- _MATERIAL TO PROCESS_:
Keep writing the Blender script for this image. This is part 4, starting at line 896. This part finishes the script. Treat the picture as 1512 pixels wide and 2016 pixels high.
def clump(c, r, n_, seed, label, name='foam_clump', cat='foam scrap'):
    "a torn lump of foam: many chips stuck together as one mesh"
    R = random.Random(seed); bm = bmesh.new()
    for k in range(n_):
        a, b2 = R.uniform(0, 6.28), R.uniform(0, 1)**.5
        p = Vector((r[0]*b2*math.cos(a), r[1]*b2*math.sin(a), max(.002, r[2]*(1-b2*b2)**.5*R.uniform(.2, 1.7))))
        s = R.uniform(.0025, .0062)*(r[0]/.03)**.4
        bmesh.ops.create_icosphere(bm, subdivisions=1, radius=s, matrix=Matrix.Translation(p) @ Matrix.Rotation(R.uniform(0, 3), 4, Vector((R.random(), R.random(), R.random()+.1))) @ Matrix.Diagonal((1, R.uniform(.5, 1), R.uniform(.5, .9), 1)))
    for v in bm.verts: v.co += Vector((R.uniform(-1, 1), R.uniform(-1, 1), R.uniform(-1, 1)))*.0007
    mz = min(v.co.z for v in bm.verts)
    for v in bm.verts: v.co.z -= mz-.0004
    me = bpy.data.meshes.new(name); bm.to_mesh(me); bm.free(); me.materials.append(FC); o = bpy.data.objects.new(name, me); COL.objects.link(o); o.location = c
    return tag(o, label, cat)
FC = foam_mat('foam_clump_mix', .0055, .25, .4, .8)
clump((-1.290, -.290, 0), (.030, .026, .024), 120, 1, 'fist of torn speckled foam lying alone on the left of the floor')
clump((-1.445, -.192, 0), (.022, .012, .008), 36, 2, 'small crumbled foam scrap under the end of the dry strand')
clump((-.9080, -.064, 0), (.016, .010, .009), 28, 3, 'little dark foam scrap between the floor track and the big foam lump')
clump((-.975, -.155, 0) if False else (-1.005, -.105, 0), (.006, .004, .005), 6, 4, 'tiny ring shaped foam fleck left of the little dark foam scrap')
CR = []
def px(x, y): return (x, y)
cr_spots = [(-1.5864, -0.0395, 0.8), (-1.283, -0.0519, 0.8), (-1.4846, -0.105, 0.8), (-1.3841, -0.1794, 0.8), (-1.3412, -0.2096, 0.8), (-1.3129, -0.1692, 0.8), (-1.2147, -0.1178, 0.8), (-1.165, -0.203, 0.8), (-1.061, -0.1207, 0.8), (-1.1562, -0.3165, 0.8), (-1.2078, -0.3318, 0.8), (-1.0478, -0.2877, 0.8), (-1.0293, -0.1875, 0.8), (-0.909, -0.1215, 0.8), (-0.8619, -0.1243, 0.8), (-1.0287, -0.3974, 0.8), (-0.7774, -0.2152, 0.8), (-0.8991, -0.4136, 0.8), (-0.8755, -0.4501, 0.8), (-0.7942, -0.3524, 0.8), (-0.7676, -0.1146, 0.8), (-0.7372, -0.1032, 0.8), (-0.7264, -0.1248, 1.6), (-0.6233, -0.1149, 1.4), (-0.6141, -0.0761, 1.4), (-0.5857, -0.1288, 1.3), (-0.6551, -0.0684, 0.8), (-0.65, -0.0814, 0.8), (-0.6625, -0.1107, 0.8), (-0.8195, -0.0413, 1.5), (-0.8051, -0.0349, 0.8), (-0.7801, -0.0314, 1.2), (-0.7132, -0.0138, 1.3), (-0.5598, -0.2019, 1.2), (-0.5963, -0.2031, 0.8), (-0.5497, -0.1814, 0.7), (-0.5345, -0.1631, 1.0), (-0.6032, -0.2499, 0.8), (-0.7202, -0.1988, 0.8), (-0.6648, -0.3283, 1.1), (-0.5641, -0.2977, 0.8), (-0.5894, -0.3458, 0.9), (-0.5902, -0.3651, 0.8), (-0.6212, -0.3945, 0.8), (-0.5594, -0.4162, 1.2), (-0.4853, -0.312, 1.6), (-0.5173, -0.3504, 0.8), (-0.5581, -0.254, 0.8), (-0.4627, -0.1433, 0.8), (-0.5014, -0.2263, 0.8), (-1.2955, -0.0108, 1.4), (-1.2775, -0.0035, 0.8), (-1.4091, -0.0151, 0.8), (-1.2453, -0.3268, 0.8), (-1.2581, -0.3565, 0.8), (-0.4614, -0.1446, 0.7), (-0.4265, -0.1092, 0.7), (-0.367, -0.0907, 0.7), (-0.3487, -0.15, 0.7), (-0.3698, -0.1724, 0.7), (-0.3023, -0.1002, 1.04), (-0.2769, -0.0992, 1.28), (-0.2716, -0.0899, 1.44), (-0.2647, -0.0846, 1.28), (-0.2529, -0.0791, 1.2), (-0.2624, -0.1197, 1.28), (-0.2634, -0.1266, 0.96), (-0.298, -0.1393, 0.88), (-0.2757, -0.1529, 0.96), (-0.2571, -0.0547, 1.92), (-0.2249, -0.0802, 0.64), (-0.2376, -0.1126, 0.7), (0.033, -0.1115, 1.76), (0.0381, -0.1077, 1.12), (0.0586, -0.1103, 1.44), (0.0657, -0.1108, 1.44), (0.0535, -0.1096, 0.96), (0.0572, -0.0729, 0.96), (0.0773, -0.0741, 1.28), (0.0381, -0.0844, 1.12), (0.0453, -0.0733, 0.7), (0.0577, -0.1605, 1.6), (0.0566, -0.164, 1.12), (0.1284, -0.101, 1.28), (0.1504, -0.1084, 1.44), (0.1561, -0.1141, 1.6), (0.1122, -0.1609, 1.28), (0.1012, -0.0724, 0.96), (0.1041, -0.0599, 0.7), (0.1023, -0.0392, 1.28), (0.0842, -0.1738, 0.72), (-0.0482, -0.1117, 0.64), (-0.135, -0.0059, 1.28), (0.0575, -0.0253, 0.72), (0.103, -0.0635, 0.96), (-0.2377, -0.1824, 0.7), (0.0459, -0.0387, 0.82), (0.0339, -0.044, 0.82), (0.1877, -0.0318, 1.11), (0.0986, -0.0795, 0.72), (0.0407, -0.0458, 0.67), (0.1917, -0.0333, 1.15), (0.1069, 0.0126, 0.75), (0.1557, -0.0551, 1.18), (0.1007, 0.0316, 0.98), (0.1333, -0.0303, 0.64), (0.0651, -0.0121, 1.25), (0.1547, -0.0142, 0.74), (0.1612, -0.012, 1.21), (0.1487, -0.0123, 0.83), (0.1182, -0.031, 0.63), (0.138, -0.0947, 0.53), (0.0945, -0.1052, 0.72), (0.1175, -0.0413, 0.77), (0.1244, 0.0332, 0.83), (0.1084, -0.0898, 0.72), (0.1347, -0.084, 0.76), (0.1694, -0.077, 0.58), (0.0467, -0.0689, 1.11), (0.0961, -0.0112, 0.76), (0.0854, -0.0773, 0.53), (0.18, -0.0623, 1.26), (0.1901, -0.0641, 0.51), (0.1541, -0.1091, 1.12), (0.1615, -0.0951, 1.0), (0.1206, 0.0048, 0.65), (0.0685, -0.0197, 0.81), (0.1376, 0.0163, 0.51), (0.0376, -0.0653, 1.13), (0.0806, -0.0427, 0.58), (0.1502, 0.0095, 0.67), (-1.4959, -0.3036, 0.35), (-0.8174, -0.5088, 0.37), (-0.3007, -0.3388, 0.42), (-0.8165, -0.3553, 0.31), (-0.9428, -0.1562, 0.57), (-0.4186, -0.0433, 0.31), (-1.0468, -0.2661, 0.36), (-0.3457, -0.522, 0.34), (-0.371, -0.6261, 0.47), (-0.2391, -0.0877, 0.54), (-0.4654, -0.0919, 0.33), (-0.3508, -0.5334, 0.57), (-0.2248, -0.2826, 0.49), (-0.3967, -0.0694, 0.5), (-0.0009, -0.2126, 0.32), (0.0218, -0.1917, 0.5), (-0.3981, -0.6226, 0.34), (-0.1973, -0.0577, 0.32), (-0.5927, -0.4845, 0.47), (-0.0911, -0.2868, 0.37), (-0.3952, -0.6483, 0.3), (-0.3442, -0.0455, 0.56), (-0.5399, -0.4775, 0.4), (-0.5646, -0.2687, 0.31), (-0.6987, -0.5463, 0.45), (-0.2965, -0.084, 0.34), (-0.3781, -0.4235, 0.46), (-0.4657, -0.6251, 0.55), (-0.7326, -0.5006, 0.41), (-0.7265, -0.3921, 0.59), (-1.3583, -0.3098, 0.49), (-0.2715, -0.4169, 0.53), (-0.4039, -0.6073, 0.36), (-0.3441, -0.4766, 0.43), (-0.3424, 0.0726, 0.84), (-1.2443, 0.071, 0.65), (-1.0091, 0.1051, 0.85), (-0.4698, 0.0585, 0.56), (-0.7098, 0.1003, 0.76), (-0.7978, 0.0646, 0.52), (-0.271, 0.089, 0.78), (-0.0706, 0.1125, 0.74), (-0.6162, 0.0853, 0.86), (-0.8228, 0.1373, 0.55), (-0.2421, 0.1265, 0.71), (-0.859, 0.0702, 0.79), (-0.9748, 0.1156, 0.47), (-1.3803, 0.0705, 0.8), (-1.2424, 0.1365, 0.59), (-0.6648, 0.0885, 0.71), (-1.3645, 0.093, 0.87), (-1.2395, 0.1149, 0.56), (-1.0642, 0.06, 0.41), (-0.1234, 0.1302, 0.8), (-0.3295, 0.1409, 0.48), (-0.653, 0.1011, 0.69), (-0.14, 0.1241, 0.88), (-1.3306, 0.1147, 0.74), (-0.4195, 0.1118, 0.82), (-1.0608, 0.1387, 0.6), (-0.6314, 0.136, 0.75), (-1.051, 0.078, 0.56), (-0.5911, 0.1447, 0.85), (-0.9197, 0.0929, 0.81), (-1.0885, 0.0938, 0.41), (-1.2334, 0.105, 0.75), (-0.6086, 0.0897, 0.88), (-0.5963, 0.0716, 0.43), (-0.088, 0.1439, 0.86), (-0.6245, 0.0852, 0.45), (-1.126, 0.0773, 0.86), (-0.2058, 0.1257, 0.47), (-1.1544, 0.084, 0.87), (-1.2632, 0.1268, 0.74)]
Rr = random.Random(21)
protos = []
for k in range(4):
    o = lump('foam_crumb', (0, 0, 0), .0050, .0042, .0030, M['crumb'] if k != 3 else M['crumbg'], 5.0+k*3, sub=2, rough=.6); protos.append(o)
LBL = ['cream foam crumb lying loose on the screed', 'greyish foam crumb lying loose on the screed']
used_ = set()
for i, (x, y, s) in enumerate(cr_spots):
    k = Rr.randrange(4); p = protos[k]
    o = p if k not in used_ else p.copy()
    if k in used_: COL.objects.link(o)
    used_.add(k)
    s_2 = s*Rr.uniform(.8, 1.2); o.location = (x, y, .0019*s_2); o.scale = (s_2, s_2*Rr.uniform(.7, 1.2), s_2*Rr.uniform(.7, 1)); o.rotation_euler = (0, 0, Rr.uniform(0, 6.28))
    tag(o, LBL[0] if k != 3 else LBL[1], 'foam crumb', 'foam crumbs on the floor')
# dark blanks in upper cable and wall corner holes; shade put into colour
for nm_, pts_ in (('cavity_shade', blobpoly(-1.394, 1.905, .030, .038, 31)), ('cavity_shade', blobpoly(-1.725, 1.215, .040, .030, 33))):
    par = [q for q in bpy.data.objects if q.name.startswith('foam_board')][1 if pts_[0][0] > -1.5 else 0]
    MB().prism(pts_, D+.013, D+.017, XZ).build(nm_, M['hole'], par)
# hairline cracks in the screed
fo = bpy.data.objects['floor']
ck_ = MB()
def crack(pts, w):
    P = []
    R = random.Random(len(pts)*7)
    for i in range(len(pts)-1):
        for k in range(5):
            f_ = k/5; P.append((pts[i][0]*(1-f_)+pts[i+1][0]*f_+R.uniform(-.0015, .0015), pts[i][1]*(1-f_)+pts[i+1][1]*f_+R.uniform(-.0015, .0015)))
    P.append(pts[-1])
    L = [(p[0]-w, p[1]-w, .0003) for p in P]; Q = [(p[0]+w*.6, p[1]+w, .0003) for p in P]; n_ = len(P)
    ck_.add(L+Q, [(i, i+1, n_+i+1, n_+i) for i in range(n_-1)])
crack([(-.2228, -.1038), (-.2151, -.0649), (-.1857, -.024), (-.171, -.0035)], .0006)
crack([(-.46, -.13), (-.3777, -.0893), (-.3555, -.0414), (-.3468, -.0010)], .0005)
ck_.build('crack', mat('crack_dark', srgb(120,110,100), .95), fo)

...

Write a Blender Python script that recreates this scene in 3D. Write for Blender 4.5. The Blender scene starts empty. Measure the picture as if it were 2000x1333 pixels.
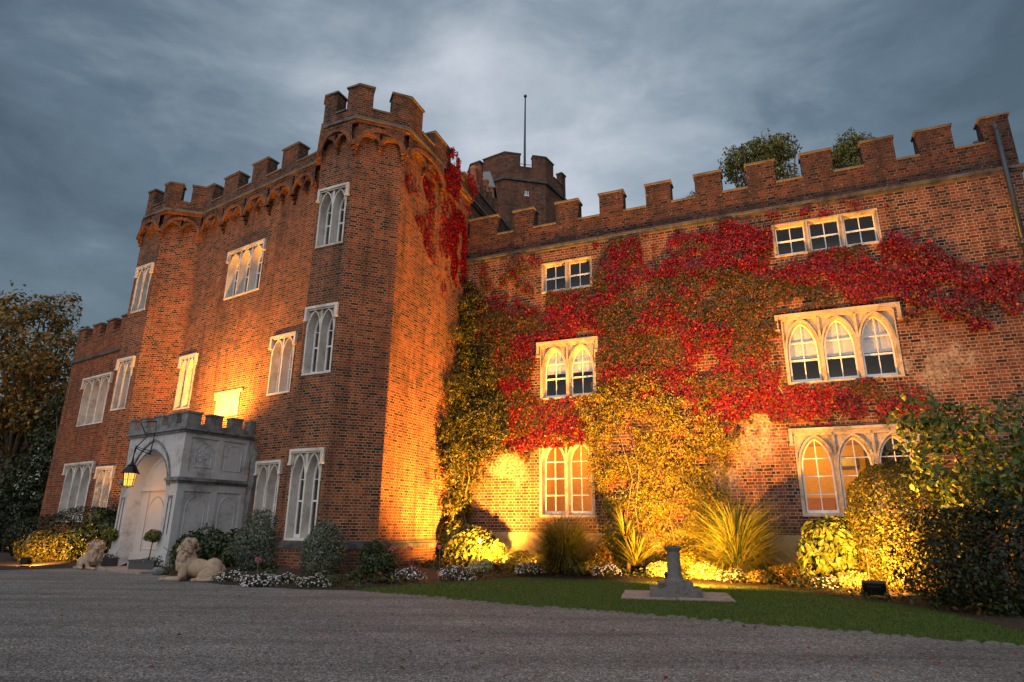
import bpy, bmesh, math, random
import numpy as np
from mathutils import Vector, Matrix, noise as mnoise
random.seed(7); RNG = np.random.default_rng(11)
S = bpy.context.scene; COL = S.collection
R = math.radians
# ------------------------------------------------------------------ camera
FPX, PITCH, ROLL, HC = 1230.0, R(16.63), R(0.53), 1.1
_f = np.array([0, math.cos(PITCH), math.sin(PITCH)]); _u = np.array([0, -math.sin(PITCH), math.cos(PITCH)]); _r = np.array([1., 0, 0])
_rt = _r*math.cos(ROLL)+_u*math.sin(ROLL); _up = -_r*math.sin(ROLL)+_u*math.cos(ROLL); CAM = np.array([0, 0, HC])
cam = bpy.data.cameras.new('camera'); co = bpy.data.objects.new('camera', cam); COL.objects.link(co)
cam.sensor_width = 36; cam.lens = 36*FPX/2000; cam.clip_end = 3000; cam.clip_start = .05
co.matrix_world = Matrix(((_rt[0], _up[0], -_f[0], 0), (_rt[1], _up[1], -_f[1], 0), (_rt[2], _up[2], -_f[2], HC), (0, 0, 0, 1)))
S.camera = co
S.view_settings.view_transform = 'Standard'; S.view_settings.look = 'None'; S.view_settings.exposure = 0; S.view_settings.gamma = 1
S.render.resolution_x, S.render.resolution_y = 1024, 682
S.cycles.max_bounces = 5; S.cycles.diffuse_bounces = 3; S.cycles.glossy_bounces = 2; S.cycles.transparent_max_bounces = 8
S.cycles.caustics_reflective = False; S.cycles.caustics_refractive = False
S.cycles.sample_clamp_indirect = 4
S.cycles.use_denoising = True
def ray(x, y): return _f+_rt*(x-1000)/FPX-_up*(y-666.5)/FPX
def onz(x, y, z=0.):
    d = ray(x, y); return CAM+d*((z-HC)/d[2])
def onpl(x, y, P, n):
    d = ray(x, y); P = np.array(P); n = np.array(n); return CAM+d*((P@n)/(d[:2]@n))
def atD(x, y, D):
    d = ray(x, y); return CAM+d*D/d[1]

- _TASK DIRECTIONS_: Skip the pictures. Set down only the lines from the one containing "Write a Blender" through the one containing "d = ray(x, y); return CAM+d*D/d[1]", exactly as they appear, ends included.

- _TASK RESPONSE_:
Write a Blender Python script that recreates this scene in 3D. Write for Blender 4.5. The Blender scene starts empty. Measure the picture as if it were 2000x1333 pixels.
import bpy, bmesh, math, random
import numpy as np
from mathutils import Vector, Matrix, noise as mnoise
random.seed(7); RNG = np.random.default_rng(11)
S = bpy.context.scene; COL = S.collection
R = math.radians
# ------------------------------------------------------------------ camera
FPX, PITCH, ROLL, HC = 1230.0, R(16.63), R(0.53), 1.1
_f = np.array([0, math.cos(PITCH), math.sin(PITCH)]); _u = np.array([0, -math.sin(PITCH), math.cos(PITCH)]); _r = np.array([1., 0, 0])
_rt = _r*math.cos(ROLL)+_u*math.sin(ROLL); _up = -_r*math.sin(ROLL)+_u*math.cos(ROLL); CAM = np.array([0, 0, HC])
cam = bpy.data.cameras.new('camera'); co = bpy.data.objects.new('camera', cam); COL.objects.link(co)
cam.sensor_width = 36; cam.lens = 36*FPX/2000; cam.clip_end = 3000; cam.clip_start = .05
co.matrix_world = Matrix(((_rt[0], _up[0], -_f[0], 0), (_rt[1], _up[1], -_f[1], 0), (_rt[2], _up[2], -_f[2], HC), (0, 0, 0, 1)))
S.camera = co
S.view_settings.view_transform = 'Standard'; S.view_settings.look = 'None'; S.view_settings.exposure = 0; S.view_settings.gamma = 1
S.render.resolution_x, S.render.resolution_y = 1024, 682
S.cycles.max_bounces = 5; S.cycles.diffuse_bounces = 3; S.cycles.glossy_bounces = 2; S.cycles.transparent_max_bounces = 8
S.cycles.caustics_reflective = False; S.cycles.caustics_refractive = False
S.cycles.sample_clamp_indirect = 4
S.cycles.use_denoising = True
def ray(x, y): return _f+_rt*(x-1000)/FPX-_up*(y-666.5)/FPX
def onz(x, y, z=0.):
    d = ray(x, y); return CAM+d*((z-HC)/d[2])
def onpl(x, y, P, n):
    d = ray(x, y); P = np.array(P); n = np.array(n); return CAM+d*((P@n)/(d[:2]@n))
def atD(x, y, D):
    d = ray(x, y); return CAM+d*D/d[1]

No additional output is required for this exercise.